* [Exercise description]
Return each line of the material verbatim.

* [Available data]
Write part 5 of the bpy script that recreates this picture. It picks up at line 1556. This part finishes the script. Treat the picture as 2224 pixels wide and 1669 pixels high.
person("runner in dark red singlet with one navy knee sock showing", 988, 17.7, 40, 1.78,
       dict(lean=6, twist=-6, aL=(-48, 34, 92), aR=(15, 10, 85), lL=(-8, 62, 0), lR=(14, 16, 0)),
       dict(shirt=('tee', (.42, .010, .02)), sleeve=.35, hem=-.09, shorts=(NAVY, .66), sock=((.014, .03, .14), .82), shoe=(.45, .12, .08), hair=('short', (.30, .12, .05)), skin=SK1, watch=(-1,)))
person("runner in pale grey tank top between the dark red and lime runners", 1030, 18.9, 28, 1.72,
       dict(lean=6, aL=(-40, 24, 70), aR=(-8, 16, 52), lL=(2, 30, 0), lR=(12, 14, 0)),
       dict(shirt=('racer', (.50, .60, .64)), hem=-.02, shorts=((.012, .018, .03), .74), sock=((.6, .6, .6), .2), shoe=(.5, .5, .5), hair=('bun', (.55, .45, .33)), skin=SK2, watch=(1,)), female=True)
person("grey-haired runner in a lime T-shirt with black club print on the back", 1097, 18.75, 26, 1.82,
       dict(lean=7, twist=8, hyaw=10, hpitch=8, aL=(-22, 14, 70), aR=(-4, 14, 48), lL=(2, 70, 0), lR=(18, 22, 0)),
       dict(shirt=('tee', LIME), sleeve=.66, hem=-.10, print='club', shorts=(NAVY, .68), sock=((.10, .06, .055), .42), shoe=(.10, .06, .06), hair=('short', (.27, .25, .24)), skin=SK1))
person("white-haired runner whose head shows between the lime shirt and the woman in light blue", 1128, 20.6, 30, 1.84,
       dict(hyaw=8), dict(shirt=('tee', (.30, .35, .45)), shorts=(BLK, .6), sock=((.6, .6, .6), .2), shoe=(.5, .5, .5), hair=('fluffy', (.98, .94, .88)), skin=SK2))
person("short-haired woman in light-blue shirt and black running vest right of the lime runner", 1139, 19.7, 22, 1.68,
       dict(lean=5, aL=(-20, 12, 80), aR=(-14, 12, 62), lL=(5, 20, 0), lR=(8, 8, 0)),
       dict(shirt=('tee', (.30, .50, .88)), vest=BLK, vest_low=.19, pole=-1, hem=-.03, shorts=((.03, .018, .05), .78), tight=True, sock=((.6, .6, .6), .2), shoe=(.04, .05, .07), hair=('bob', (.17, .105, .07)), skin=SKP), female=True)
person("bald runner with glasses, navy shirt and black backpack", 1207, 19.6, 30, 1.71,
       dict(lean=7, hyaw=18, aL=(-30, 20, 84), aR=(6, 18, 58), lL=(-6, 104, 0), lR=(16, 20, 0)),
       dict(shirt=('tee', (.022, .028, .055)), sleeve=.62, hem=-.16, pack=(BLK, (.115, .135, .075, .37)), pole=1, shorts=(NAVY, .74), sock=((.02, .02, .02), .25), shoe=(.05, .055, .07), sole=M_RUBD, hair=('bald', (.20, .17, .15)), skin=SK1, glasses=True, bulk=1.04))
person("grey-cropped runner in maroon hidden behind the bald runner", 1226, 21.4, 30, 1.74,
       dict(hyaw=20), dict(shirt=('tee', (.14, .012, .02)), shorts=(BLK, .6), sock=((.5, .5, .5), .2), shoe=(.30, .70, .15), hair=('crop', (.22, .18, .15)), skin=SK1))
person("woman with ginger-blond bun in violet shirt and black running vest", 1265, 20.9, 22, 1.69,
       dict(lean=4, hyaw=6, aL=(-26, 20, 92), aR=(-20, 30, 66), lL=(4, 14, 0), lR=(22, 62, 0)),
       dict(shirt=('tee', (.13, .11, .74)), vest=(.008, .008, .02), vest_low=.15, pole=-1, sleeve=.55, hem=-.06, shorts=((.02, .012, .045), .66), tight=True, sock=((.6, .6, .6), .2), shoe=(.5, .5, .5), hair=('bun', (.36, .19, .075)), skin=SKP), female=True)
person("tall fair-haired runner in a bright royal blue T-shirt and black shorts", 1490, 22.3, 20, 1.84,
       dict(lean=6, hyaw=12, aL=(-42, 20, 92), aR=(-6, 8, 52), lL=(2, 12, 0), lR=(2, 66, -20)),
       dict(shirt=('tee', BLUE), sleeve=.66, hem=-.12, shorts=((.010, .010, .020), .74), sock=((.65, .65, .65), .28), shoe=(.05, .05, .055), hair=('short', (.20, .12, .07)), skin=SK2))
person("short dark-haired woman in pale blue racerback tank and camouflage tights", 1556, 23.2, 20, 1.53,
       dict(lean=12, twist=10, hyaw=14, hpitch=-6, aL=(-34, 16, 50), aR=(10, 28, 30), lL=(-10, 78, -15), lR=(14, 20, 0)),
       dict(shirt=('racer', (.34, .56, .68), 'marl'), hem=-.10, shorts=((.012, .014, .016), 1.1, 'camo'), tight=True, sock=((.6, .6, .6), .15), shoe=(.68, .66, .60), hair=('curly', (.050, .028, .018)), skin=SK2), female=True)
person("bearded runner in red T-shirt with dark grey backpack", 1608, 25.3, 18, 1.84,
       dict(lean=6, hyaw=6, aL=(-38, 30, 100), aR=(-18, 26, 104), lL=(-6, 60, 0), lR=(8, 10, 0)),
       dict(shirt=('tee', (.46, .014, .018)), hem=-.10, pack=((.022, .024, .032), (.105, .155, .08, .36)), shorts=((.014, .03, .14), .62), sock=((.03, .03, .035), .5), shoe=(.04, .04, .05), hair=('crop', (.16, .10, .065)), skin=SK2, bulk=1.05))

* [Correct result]
Write part 5 of the bpy script that recreates this picture. It picks up at line 1556. This part finishes the script. Treat the picture as 2224 pixels wide and 1669 pixels high.
person("runner in dark red singlet with one navy knee sock showing", 988, 17.7, 40, 1.78,
       dict(lean=6, twist=-6, aL=(-48, 34, 92), aR=(15, 10, 85), lL=(-8, 62, 0), lR=(14, 16, 0)),
       dict(shirt=('tee', (.42, .010, .02)), sleeve=.35, hem=-.09, shorts=(NAVY, .66), sock=((.014, .03, .14), .82), shoe=(.45, .12, .08), hair=('short', (.30, .12, .05)), skin=SK1, watch=(-1,)))
person("runner in pale grey tank top between the dark red and lime runners", 1030, 18.9, 28, 1.72,
       dict(lean=6, aL=(-40, 24, 70), aR=(-8, 16, 52), lL=(2, 30, 0), lR=(12, 14, 0)),
       dict(shirt=('racer', (.50, .60, .64)), hem=-.02, shorts=((.012, .018, .03), .74), sock=((.6, .6, .6), .2), shoe=(.5, .5, .5), hair=('bun', (.55, .45, .33)), skin=SK2, watch=(1,)), female=True)
person("grey-haired runner in a lime T-shirt with black club print on the back", 1097, 18.75, 26, 1.82,
       dict(lean=7, twist=8, hyaw=10, hpitch=8, aL=(-22, 14, 70), aR=(-4, 14, 48), lL=(2, 70, 0), lR=(18, 22, 0)),
       dict(shirt=('tee', LIME), sleeve=.66, hem=-.10, print='club', shorts=(NAVY, .68), sock=((.10, .06, .055), .42), shoe=(.10, .06, .06), hair=('short', (.27, .25, .24)), skin=SK1))
person("white-haired runner whose head shows between the lime shirt and the woman in light blue", 1128, 20.6, 30, 1.84,
       dict(hyaw=8), dict(shirt=('tee', (.30, .35, .45)), shorts=(BLK, .6), sock=((.6, .6, .6), .2), shoe=(.5, .5, .5), hair=('fluffy', (.98, .94, .88)), skin=SK2))
person("short-haired woman in light-blue shirt and black running vest right of the lime runner", 1139, 19.7, 22, 1.68,
       dict(lean=5, aL=(-20, 12, 80), aR=(-14, 12, 62), lL=(5, 20, 0), lR=(8, 8, 0)),
       dict(shirt=('tee', (.30, .50, .88)), vest=BLK, vest_low=.19, pole=-1, hem=-.03, shorts=((.03, .018, .05), .78), tight=True, sock=((.6, .6, .6), .2), shoe=(.04, .05, .07), hair=('bob', (.17, .105, .07)), skin=SKP), female=True)
person("bald runner with glasses, navy shirt and black backpack", 1207, 19.6, 30, 1.71,
       dict(lean=7, hyaw=18, aL=(-30, 20, 84), aR=(6, 18, 58), lL=(-6, 104, 0), lR=(16, 20, 0)),
       dict(shirt=('tee', (.022, .028, .055)), sleeve=.62, hem=-.16, pack=(BLK, (.115, .135, .075, .37)), pole=1, shorts=(NAVY, .74), sock=((.02, .02, .02), .25), shoe=(.05, .055, .07), sole=M_RUBD, hair=('bald', (.20, .17, .15)), skin=SK1, glasses=True, bulk=1.04))
person("grey-cropped runner in maroon hidden behind the bald runner", 1226, 21.4, 30, 1.74,
       dict(hyaw=20), dict(shirt=('tee', (.14, .012, .02)), shorts=(BLK, .6), sock=((.5, .5, .5), .2), shoe=(.30, .70, .15), hair=('crop', (.22, .18, .15)), skin=SK1))
person("woman with ginger-blond bun in violet shirt and black running vest", 1265, 20.9, 22, 1.69,
       dict(lean=4, hyaw=6, aL=(-26, 20, 92), aR=(-20, 30, 66), lL=(4, 14, 0), lR=(22, 62, 0)),
       dict(shirt=('tee', (.13, .11, .74)), vest=(.008, .008, .02), vest_low=.15, pole=-1, sleeve=.55, hem=-.06, shorts=((.02, .012, .045), .66), tight=True, sock=((.6, .6, .6), .2), shoe=(.5, .5, .5), hair=('bun', (.36, .19, .075)), skin=SKP), female=True)
person("tall fair-haired runner in a bright royal blue T-shirt and black shorts", 1490, 22.3, 20, 1.84,
       dict(lean=6, hyaw=12, aL=(-42, 20, 92), aR=(-6, 8, 52), lL=(2, 12, 0), lR=(2, 66, -20)),
       dict(shirt=('tee', BLUE), sleeve=.66, hem=-.12, shorts=((.010, .010, .020), .74), sock=((.65, .65, .65), .28), shoe=(.05, .05, .055), hair=('short', (.20, .12, .07)), skin=SK2))
person("short dark-haired woman in pale blue racerback tank and camouflage tights", 1556, 23.2, 20, 1.53,
       dict(lean=12, twist=10, hyaw=14, hpitch=-6, aL=(-34, 16, 50), aR=(10, 28, 30), lL=(-10, 78, -15), lR=(14, 20, 0)),
       dict(shirt=('racer', (.34, .56, .68), 'marl'), hem=-.10, shorts=((.012, .014, .016), 1.1, 'camo'), tight=True, sock=((.6, .6, .6), .15), shoe=(.68, .66, .60), hair=('curly', (.050, .028, .018)), skin=SK2), female=True)
person("bearded runner in red T-shirt with dark grey backpack", 1608, 25.3, 18, 1.84,
       dict(lean=6, hyaw=6, aL=(-38, 30, 100), aR=(-18, 26, 104), lL=(-6, 60, 0), lR=(8, 10, 0)),
       dict(shirt=('tee', (.46, .014, .018)), hem=-.10, pack=((.022, .024, .032), (.105, .155, .08, .36)), shorts=((.014, .03, .14), .62), sock=((.03, .03, .035), .5), shoe=(.04, .04, .05), hair=('crop', (.16, .10, .065)), skin=SK2, bulk=1.05))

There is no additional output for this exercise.